:: RECORDS TO PROCESS
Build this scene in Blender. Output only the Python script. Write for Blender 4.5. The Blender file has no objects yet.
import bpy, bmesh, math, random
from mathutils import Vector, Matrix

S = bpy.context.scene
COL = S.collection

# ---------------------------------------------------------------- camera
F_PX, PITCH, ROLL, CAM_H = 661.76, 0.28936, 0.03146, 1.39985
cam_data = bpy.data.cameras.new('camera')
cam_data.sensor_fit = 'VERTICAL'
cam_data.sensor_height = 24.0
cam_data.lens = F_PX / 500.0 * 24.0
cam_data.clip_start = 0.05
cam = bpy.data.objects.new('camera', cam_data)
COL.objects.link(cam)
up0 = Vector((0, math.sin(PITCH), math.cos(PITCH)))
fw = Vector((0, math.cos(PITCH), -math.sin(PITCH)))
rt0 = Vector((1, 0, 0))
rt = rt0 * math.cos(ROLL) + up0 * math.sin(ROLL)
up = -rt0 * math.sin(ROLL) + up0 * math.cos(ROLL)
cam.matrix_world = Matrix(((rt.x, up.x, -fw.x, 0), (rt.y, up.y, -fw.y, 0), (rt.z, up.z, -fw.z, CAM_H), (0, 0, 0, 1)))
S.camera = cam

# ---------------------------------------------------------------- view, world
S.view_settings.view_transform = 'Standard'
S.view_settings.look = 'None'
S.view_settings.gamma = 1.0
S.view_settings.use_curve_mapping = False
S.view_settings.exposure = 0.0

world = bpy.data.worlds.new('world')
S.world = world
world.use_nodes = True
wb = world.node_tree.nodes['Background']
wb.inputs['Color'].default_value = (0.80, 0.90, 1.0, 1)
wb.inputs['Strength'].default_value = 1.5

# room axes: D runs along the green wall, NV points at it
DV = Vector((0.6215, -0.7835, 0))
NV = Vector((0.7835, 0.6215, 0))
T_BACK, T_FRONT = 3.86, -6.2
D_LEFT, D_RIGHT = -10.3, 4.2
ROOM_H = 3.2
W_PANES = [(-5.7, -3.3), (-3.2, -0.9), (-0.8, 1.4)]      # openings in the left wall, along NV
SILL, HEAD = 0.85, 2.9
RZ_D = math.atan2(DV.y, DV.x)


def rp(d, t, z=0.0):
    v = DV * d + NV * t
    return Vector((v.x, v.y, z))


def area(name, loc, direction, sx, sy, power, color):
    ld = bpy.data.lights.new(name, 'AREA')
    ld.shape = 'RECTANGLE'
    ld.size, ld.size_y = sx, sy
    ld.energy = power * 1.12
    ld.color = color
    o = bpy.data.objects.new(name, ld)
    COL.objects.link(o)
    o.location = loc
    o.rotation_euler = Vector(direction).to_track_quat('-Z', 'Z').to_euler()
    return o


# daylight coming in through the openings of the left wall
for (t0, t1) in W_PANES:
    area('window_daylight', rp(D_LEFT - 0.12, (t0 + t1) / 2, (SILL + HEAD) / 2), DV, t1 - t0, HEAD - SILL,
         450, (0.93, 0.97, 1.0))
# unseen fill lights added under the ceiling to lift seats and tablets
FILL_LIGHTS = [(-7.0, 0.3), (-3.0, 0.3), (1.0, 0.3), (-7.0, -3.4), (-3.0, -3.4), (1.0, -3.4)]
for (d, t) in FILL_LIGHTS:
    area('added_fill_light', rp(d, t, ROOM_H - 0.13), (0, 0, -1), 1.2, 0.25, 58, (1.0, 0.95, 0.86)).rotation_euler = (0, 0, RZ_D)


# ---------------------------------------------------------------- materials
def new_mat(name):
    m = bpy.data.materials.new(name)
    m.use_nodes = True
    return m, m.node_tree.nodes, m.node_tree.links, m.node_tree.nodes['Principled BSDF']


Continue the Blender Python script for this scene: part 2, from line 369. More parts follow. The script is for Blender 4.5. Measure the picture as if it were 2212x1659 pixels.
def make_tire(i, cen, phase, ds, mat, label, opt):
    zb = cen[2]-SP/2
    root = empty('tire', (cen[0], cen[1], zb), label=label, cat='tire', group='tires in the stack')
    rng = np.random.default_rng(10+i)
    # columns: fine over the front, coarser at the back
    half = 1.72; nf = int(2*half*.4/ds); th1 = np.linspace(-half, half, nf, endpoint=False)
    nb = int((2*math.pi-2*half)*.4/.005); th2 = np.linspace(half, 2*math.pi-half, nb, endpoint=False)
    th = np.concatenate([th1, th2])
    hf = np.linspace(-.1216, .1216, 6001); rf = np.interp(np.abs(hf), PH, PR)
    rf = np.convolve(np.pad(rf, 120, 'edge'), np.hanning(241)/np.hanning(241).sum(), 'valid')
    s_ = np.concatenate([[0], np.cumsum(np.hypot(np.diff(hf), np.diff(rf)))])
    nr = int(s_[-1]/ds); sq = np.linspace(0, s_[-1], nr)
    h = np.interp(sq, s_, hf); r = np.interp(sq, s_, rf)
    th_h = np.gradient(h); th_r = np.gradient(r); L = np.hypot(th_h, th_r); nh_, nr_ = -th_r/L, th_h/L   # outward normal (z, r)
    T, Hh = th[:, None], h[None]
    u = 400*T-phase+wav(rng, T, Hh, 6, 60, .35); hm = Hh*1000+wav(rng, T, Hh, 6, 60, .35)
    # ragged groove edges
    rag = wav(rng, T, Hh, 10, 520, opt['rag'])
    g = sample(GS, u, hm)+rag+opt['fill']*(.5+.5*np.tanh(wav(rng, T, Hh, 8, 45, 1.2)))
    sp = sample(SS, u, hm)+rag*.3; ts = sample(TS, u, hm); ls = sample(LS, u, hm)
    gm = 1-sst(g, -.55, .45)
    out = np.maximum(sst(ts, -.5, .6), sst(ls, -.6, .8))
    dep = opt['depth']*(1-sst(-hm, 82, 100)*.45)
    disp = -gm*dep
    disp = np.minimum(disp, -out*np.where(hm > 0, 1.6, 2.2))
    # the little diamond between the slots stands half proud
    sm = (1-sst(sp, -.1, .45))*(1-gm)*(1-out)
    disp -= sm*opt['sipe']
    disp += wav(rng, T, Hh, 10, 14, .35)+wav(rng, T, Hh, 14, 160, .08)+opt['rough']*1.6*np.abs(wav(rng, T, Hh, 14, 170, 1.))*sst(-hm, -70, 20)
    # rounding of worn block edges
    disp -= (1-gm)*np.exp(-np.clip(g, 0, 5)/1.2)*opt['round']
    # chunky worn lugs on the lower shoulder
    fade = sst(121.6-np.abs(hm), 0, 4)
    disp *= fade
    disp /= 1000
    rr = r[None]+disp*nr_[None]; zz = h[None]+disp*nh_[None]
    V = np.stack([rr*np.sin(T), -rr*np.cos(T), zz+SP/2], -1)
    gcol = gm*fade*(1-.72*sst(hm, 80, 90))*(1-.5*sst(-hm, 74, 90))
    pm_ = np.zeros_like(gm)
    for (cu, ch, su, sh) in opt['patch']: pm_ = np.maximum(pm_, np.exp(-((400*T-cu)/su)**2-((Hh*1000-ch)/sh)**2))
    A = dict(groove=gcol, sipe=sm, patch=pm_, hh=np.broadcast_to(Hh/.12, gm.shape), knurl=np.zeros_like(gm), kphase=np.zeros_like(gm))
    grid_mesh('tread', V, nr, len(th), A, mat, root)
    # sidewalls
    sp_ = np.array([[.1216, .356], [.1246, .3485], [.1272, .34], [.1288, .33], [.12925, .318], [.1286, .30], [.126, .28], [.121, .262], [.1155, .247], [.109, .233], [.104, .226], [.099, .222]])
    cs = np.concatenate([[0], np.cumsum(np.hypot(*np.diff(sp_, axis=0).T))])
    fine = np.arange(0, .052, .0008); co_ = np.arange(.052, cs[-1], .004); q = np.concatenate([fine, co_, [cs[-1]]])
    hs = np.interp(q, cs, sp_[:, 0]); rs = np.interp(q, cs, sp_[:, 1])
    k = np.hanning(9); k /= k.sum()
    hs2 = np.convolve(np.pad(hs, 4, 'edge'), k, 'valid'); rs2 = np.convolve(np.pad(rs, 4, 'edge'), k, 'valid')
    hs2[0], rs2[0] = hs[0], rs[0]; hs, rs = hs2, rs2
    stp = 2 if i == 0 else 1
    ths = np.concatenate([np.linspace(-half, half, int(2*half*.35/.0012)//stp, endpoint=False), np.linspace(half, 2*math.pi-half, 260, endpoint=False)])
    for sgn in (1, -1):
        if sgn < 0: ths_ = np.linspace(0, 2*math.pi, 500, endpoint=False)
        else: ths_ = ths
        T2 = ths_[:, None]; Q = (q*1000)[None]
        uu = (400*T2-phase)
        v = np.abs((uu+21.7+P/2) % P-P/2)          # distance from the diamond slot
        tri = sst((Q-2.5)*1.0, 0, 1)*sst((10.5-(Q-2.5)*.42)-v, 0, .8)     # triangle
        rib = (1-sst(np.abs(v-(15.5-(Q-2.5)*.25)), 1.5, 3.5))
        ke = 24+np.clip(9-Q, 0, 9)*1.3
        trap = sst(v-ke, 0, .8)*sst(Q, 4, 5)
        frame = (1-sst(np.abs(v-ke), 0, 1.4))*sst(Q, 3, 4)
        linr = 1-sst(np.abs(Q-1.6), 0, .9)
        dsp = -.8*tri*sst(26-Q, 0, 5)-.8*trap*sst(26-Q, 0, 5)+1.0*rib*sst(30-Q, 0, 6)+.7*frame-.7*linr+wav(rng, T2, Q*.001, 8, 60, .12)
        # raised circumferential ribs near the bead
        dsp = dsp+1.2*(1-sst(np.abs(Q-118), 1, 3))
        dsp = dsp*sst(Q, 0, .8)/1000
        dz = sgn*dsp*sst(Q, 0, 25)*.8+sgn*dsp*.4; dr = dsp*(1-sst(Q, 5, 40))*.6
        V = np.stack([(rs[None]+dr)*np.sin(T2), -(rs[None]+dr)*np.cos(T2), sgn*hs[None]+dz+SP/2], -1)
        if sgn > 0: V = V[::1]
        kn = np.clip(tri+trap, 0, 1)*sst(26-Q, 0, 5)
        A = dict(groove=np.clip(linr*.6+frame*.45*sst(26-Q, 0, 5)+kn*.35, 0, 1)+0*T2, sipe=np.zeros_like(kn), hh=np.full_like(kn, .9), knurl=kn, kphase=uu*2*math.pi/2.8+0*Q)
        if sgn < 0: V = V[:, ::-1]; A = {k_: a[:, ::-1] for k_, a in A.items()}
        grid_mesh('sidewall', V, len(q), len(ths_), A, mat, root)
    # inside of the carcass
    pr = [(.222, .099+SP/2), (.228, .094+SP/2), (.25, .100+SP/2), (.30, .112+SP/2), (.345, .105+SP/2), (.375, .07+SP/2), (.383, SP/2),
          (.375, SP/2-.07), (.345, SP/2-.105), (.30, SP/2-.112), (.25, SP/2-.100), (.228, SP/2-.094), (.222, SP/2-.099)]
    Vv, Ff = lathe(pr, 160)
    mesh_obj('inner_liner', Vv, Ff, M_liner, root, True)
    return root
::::
_EXERCISE DESCRIPTION_
From the first line of the data through the line with "S.camera = cam", quote each line exactly and add nothing else.

_FINISHED ANSWER_
Build this scene in Blender. Output only the Python script. Write for Blender 4.5. The Blender file has no objects yet.
import bpy, bmesh, math, random
from mathutils import Vector, Matrix

S = bpy.context.scene
COL = S.collection

# ---------------------------------------------------------------- camera
F_PX, PITCH, ROLL, CAM_H = 661.76, 0.28936, 0.03146, 1.39985
cam_data = bpy.data.cameras.new('camera')
cam_data.sensor_fit = 'VERTICAL'
cam_data.sensor_height = 24.0
cam_data.lens = F_PX / 500.0 * 24.0
cam_data.clip_start = 0.05
cam = bpy.data.objects.new('camera', cam_data)
COL.objects.link(cam)
up0 = Vector((0, math.sin(PITCH), math.cos(PITCH)))
fw = Vector((0, math.cos(PITCH), -math.sin(PITCH)))
rt0 = Vector((1, 0, 0))
rt = rt0 * math.cos(ROLL) + up0 * math.sin(ROLL)
up = -rt0 * math.sin(ROLL) + up0 * math.cos(ROLL)
cam.matrix_world = Matrix(((rt.x, up.x, -fw.x, 0), (rt.y, up.y, -fw.y, 0), (rt.z, up.z, -fw.z, CAM_H), (0, 0, 0, 1)))
S.camera = cam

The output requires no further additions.